## SHORT PROBLEM
Every line with the word "script" in it should be extracted from the data that follows.

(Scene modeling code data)
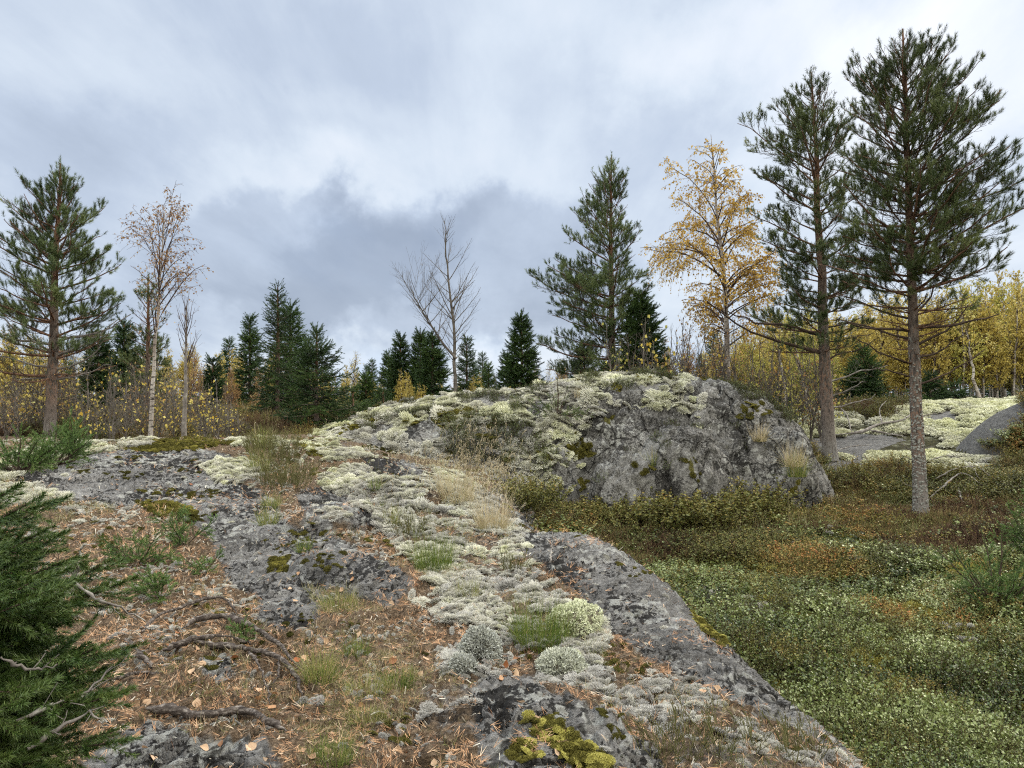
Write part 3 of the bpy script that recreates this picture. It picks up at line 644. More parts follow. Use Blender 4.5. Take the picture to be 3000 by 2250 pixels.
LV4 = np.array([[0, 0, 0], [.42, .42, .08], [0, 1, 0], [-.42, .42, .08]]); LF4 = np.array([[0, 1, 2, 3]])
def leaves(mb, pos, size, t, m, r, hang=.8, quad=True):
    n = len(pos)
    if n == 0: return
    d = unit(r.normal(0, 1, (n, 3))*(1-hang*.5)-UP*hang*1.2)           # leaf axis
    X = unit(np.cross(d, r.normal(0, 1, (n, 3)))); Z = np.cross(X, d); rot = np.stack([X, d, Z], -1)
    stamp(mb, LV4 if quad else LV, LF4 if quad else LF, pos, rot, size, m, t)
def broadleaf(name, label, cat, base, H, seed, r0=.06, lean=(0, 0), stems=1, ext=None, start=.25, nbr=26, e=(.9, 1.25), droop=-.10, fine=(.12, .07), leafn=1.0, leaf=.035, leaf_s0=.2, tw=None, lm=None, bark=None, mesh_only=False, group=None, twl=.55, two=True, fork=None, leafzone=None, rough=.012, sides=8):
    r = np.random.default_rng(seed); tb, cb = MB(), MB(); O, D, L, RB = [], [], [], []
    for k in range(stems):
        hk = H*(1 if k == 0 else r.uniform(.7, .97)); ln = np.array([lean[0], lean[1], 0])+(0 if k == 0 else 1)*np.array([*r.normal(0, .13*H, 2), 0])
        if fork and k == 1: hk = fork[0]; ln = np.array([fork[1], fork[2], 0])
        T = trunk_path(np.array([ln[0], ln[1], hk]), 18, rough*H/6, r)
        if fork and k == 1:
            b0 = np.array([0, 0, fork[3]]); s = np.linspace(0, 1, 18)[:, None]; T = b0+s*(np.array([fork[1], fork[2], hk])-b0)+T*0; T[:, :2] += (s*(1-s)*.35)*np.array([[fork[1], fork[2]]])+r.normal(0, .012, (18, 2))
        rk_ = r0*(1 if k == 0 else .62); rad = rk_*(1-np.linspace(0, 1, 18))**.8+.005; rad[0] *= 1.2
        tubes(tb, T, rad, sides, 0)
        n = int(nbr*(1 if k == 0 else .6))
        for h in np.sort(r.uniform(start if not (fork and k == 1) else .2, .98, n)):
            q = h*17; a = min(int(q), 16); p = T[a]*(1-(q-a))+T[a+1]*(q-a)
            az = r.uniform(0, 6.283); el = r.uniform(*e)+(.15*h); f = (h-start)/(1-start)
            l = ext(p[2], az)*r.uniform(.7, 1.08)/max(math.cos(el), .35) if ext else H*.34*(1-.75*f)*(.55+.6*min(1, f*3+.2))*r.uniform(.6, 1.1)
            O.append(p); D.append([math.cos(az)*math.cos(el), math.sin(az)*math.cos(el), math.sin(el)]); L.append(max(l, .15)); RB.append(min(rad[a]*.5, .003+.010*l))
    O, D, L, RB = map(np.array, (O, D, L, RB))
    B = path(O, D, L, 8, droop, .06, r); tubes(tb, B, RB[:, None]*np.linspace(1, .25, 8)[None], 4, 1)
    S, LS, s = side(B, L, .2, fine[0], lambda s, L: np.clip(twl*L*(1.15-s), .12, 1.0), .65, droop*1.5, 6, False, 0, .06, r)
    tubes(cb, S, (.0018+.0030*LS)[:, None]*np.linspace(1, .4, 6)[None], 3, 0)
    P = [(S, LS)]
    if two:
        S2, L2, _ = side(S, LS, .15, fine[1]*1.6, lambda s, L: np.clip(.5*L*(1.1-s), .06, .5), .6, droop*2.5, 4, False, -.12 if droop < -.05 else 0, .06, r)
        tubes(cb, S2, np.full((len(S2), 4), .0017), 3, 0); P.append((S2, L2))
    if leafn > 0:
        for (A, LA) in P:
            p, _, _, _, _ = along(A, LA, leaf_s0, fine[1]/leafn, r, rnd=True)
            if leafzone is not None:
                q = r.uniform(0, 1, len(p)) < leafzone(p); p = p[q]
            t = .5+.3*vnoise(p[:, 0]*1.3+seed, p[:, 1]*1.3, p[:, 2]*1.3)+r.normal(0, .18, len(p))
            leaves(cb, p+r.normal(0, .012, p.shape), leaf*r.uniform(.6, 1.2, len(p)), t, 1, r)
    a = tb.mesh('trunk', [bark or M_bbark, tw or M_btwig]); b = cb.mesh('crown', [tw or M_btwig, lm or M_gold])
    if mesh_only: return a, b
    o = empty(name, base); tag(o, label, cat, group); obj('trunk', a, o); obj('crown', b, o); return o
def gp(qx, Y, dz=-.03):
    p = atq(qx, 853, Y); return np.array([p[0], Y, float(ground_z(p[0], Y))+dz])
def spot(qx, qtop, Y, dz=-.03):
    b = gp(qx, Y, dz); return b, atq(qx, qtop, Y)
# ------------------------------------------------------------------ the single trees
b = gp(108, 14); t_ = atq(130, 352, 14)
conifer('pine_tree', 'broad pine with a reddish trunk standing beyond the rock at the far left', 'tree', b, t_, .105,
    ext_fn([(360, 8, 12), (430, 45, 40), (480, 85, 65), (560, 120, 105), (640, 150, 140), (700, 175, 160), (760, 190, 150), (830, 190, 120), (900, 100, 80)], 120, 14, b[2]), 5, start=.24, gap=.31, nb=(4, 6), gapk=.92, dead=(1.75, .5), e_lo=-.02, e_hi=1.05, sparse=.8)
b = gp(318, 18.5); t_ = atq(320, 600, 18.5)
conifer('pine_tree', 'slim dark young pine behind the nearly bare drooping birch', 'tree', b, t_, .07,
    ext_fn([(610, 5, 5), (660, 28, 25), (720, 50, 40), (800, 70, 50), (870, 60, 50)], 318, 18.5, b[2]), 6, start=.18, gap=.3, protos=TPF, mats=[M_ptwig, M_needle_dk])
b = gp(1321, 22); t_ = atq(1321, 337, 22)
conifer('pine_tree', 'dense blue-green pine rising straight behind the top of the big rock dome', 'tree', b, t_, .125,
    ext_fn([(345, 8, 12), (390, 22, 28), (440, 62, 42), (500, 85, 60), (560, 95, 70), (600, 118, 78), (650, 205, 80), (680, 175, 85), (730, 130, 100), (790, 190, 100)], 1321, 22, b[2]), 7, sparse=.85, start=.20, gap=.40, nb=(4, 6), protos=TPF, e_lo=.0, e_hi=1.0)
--
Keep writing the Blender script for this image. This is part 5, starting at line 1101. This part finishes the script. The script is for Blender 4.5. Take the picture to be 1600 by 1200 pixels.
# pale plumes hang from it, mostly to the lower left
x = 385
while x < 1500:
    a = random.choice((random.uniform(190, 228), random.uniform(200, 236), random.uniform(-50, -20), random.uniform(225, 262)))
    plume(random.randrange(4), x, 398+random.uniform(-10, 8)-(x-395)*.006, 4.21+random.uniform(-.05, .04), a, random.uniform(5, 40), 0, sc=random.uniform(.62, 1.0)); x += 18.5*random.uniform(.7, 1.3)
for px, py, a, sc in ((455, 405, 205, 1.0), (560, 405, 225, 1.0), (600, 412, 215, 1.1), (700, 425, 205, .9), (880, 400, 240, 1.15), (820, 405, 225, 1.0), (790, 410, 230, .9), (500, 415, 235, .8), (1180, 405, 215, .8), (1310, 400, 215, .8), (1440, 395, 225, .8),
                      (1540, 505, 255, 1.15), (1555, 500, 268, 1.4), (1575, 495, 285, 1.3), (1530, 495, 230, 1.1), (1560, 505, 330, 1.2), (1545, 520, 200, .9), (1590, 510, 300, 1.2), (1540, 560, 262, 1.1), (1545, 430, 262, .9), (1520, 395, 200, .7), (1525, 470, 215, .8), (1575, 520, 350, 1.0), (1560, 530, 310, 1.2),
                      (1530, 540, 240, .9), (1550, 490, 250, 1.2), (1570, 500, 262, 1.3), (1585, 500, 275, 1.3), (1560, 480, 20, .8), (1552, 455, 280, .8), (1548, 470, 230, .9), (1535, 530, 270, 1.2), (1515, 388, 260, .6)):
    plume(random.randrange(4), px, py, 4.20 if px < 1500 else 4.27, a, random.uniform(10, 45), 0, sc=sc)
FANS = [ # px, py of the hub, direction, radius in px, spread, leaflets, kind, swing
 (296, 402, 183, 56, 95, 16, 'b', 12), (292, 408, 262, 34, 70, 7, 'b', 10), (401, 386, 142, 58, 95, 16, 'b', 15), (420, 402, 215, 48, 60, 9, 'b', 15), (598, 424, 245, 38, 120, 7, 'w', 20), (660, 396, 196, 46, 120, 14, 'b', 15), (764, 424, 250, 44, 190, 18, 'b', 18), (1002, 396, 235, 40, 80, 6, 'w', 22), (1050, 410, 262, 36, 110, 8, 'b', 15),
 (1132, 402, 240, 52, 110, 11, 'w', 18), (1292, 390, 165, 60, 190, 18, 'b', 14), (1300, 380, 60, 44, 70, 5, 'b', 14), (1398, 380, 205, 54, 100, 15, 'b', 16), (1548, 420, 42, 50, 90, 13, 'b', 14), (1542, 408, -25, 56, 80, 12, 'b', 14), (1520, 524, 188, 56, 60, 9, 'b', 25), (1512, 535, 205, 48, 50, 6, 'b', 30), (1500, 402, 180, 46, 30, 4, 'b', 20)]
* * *
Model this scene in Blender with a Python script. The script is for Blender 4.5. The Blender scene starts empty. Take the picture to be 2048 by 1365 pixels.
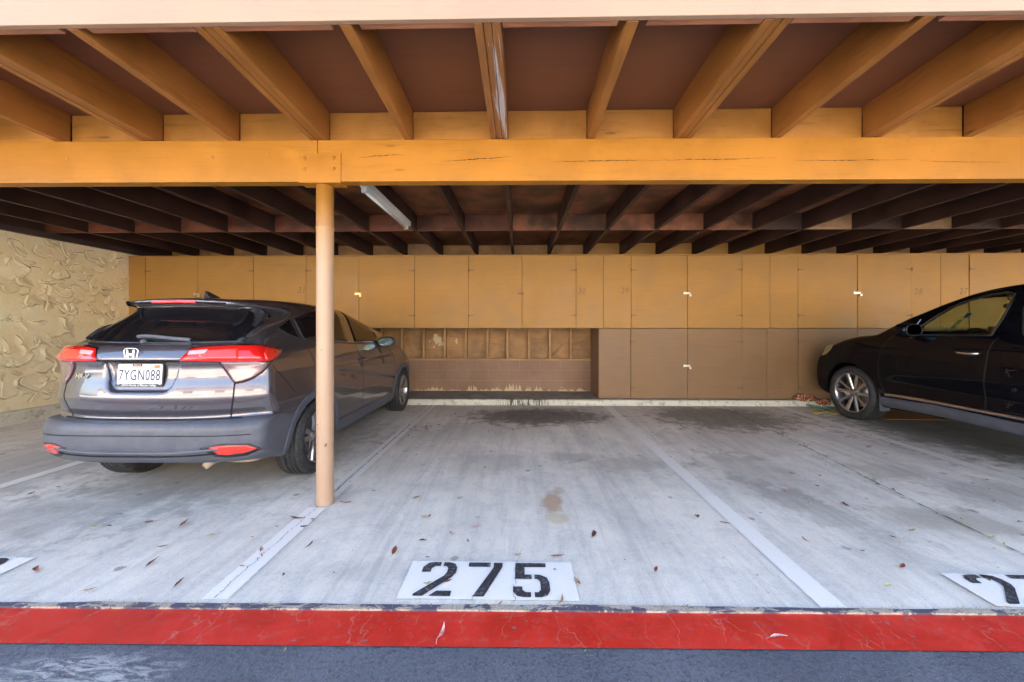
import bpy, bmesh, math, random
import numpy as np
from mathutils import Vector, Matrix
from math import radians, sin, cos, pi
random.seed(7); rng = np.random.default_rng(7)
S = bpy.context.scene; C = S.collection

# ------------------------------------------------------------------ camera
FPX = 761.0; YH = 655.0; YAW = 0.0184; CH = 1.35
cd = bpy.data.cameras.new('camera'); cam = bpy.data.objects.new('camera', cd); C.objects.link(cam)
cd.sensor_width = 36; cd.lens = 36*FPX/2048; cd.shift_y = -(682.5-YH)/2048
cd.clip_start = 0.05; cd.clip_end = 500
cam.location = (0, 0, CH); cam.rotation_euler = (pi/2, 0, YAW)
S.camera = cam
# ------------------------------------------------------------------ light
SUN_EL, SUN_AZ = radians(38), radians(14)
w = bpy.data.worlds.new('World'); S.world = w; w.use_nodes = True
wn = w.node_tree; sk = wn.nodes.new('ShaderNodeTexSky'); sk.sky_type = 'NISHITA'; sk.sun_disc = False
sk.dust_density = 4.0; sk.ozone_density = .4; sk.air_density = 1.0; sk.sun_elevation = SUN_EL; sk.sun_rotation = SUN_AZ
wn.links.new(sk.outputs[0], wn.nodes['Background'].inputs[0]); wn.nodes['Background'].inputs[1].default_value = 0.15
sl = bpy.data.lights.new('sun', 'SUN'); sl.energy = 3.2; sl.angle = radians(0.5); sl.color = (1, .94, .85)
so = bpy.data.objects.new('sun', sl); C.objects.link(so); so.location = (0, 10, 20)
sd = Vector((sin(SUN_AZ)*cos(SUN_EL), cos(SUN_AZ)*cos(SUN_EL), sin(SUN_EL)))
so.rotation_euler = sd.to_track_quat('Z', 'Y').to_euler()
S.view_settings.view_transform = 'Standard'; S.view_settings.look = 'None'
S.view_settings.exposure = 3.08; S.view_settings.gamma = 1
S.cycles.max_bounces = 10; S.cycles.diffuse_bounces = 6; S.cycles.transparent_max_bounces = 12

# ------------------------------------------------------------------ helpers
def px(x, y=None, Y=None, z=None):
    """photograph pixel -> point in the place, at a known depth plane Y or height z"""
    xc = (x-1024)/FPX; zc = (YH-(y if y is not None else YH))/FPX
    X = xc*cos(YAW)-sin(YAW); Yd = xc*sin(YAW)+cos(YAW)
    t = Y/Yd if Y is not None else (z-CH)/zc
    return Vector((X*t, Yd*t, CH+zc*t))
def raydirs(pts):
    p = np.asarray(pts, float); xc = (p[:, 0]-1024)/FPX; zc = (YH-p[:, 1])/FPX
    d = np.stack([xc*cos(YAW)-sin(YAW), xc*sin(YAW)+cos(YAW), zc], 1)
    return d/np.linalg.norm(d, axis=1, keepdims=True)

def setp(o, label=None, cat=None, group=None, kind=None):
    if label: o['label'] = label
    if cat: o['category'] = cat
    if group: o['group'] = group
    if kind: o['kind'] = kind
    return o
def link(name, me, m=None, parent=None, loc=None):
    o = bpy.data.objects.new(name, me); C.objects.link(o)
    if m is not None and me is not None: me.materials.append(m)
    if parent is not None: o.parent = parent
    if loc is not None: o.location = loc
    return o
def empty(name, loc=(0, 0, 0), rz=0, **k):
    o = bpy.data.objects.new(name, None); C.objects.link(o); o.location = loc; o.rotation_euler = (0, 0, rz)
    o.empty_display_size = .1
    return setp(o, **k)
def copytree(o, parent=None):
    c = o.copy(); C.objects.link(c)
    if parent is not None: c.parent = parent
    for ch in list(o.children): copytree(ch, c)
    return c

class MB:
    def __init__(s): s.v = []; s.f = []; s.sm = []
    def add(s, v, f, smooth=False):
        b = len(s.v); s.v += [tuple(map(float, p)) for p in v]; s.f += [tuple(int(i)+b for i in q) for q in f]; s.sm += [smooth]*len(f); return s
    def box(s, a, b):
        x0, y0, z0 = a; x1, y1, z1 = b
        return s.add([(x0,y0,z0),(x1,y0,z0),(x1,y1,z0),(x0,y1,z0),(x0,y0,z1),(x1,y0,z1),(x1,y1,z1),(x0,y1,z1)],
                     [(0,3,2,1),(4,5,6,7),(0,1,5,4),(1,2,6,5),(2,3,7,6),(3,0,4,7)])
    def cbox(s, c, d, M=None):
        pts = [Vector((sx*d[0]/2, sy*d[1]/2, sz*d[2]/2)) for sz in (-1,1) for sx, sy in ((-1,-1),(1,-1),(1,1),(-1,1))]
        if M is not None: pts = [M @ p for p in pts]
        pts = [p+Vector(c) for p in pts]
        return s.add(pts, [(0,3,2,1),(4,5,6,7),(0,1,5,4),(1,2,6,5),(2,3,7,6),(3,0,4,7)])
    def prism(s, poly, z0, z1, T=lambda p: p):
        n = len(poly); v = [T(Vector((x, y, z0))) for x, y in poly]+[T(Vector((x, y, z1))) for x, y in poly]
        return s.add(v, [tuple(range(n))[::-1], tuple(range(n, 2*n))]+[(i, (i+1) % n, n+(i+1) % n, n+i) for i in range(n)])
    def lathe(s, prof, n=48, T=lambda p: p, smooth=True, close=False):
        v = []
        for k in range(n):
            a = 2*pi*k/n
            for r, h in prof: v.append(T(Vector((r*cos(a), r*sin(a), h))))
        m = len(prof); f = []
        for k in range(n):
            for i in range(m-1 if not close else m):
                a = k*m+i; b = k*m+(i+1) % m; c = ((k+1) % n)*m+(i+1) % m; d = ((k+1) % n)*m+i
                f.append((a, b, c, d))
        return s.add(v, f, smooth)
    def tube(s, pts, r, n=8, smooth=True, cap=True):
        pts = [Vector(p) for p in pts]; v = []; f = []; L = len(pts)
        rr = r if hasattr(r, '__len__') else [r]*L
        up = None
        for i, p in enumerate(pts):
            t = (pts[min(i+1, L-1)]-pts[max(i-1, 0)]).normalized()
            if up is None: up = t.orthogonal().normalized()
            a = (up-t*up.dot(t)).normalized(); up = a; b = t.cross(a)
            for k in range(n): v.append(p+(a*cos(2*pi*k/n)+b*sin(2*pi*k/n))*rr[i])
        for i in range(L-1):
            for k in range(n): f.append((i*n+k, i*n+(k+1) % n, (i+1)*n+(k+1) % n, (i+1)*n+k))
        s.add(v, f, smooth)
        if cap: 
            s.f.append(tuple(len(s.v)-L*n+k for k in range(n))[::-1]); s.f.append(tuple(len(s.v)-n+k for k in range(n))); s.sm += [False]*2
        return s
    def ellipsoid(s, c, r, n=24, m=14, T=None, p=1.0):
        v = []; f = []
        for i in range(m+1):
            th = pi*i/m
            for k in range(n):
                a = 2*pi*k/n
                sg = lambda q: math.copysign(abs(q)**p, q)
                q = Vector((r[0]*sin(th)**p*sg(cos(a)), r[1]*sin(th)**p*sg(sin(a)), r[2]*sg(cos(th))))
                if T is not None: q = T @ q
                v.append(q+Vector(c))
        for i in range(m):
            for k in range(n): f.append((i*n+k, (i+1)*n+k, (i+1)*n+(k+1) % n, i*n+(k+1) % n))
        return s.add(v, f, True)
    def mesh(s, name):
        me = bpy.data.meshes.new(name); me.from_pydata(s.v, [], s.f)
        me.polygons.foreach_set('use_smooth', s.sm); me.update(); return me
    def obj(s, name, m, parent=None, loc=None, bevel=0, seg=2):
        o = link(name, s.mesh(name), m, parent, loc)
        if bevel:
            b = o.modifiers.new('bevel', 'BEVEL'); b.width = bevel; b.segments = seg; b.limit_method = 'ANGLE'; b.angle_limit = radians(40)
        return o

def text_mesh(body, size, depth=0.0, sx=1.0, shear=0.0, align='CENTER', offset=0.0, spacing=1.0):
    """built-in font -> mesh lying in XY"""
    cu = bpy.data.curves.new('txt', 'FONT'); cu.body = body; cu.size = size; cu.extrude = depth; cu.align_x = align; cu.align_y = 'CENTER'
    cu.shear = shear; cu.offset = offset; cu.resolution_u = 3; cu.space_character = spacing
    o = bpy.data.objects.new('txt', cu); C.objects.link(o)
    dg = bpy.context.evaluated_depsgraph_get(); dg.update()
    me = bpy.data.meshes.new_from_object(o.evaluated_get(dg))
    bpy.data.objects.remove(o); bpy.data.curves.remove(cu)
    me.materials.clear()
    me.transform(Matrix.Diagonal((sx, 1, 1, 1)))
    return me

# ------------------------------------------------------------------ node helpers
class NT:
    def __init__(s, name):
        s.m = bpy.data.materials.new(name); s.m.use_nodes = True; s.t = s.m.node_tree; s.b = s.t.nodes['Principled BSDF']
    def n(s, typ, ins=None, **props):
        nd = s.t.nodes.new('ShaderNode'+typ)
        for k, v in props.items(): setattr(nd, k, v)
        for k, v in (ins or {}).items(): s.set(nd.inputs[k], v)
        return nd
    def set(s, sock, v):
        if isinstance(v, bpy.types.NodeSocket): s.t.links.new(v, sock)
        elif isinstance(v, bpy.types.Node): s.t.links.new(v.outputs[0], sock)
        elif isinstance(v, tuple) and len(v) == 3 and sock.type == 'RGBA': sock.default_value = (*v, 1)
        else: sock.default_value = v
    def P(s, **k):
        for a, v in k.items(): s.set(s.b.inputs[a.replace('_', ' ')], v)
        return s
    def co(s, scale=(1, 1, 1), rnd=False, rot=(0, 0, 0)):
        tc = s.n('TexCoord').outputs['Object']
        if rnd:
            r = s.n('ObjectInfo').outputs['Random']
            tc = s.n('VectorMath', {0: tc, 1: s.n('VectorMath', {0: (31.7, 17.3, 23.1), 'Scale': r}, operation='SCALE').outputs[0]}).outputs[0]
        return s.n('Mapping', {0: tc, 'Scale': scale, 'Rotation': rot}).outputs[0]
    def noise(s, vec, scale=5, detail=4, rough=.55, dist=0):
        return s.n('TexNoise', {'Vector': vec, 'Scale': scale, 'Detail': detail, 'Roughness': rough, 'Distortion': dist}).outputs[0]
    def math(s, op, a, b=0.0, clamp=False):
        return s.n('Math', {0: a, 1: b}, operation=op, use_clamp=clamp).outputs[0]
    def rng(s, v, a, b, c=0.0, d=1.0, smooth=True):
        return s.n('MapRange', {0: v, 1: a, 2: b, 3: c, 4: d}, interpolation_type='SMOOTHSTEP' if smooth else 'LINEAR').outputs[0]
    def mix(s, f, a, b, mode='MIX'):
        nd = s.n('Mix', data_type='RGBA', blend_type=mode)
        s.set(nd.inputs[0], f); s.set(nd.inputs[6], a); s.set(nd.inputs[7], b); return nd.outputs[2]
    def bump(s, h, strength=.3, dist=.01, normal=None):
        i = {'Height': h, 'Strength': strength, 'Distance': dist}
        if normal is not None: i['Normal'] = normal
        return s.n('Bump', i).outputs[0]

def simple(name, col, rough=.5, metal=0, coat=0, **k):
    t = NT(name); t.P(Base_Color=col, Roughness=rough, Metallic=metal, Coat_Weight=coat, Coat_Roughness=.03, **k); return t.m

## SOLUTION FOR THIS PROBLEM
Write part 3 of the bpy script that recreates this picture. It picks up at line 644. More parts follow. Use Blender 4.5. Take the picture to be 3000 by 2250 pixels.
Keep writing the Blender script for this image. This is part 5, starting at line 1101. This part finishes the script. The script is for Blender 4.5. Take the picture to be 1600 by 1200 pixels.
Model this scene in Blender with a Python script. The script is for Blender 4.5. The Blender scene starts empty. Take the picture to be 2048 by 1365 pixels.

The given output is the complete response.